After they pen a draft, the fun begins. Teachers show how to beef up descriptions in various ways, but one method is using a sensory checklist. Since many students rely on what they see to describe something, they can use these steps to “dress up” each sentence they write.
Consider this sentence: I crawled through the spider caves.
Let’s take it through the sensory stages to expand it:
The Sight Step: What can I show my reader? What did I see?
I crawled through the pitch-black spider caves, seeing only my hands.
The Sound Step: What did I hear that isn’t obvious to my reader?
I crawled through the pitch-black spider caves, seeing only my hands, and heard the breathing of my classmate in front of me.

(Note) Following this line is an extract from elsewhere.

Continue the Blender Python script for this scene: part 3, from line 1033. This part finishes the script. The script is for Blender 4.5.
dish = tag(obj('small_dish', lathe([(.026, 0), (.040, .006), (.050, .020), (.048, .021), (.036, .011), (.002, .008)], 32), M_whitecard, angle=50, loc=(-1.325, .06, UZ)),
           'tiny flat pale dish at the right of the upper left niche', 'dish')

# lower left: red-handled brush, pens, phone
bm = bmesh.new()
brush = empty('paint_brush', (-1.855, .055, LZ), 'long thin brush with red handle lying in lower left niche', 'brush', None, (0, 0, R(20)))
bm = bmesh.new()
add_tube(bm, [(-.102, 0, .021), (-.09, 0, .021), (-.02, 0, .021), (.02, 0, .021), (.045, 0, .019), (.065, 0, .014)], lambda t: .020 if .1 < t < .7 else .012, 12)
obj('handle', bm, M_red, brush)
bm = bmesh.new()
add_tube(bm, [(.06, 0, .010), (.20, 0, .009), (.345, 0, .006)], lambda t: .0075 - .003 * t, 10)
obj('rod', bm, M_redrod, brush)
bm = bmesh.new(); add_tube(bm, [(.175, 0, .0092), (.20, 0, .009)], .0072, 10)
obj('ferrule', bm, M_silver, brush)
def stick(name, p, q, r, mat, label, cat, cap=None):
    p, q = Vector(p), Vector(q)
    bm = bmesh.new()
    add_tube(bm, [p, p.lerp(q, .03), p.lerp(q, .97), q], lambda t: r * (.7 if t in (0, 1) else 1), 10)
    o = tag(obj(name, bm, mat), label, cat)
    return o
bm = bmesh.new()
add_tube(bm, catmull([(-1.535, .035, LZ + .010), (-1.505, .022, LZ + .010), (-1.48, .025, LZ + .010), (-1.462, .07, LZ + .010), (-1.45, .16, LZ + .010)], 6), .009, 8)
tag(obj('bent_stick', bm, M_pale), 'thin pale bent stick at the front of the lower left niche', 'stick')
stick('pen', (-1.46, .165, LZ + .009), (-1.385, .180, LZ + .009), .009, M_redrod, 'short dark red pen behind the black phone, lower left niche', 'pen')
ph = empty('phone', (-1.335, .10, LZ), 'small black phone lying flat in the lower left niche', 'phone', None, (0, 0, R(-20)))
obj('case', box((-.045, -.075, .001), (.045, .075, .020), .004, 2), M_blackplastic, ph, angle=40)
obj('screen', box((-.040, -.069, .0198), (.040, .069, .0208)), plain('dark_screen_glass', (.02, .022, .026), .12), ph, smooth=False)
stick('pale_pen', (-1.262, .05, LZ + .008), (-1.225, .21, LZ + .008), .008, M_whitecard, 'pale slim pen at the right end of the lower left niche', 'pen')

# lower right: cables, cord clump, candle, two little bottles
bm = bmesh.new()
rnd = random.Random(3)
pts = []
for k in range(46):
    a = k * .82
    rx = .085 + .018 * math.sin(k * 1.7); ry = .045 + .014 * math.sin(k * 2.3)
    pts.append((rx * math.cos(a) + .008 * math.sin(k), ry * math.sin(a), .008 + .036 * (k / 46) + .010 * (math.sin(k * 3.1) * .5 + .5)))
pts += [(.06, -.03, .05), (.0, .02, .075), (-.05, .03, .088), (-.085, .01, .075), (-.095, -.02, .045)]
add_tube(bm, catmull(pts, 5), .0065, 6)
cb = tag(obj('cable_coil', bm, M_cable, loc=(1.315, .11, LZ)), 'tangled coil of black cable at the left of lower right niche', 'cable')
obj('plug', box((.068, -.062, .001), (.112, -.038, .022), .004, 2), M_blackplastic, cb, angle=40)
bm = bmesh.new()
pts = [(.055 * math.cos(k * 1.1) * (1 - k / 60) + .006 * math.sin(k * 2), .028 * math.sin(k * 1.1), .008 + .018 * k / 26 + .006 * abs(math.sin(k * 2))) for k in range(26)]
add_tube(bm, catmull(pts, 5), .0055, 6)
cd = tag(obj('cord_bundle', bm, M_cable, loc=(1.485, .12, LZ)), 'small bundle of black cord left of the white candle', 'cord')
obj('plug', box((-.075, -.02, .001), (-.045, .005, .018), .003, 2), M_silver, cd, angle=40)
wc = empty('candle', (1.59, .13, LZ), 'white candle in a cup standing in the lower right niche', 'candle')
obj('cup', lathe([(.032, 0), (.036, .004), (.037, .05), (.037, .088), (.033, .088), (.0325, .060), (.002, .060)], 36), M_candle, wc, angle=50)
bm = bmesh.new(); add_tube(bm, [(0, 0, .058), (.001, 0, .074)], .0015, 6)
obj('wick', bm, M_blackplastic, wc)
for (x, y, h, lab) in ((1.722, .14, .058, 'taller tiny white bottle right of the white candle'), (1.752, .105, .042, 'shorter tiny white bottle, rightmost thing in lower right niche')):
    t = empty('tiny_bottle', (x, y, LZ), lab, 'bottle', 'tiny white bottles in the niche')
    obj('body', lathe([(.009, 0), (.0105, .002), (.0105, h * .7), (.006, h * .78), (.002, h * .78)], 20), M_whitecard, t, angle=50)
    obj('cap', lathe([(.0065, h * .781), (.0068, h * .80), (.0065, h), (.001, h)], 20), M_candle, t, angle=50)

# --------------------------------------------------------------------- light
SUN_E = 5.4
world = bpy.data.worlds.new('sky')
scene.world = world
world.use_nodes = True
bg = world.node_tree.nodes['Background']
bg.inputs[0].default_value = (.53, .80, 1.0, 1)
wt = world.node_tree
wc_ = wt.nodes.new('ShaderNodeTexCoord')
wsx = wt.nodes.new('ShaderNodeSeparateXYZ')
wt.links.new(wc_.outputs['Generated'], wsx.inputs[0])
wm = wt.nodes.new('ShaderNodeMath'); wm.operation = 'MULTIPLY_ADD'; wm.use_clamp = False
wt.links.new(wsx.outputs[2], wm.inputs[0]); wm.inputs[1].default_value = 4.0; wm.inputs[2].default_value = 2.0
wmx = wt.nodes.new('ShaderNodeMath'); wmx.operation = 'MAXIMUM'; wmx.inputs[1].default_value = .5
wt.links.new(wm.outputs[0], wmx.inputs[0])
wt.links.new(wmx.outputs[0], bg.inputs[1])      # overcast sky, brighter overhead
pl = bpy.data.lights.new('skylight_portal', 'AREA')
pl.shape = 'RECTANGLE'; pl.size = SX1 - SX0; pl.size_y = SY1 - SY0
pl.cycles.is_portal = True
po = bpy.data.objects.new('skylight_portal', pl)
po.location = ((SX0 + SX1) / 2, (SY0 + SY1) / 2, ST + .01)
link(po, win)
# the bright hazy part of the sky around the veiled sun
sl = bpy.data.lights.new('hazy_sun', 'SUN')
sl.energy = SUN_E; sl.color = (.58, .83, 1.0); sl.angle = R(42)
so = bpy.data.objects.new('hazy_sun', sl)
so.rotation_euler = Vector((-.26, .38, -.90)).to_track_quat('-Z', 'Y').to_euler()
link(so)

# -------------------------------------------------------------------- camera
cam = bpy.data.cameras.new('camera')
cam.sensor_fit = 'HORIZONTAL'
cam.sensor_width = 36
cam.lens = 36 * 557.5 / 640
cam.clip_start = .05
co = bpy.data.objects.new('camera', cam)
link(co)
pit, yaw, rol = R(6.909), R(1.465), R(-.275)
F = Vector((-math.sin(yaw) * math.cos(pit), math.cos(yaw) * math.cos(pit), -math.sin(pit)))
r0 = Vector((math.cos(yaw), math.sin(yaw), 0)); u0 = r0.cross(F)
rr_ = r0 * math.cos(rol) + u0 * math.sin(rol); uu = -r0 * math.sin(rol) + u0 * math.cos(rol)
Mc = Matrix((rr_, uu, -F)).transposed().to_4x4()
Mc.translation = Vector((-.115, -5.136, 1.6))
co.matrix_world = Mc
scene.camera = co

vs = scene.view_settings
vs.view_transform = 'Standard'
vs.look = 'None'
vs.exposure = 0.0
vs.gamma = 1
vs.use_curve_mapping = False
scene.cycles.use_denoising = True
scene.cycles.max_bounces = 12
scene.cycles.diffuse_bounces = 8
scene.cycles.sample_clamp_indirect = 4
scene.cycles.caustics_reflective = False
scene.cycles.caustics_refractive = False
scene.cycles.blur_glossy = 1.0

The Scent Step: Could I smell anything?
I smelled dirt as I crawled though the pitch-black spider caves, seeing only my hands, and heard the breathing of my classmate in front of me.
The Tactile Step: How I can make my reader touch what I touched?
I smelled dirt as my skin grazed the ground as I crawled through the pitch-black spider caves, seeing only my hands, and heard the breathing of my classmate in front of me.
The Taste Step: Did I taste anything that I could share with my reader?
I smelled dirt as my skin grazed the ground as I crawled through the pitch-black spider caves, seeing only my hands, and heard the breathing of my classmate in front of me, who kicked dust from his shoes into my mouth.
Passing every sentence through this process may take time, but students can use it as a preliminary way to bulk up sections of their work. It may be difficult to incorporate all five steps into a single sentence – it’s not impossible, though young writers may be more comfortable with expanding a sentence into several.
In the new, detailed sentence about the caves, there's an air of mystery and apprehension. If your child pays attention to these sensory details, their emotions – and the overall mood of the essay – will emerge naturally into a descriptive journey for reader and writer alike.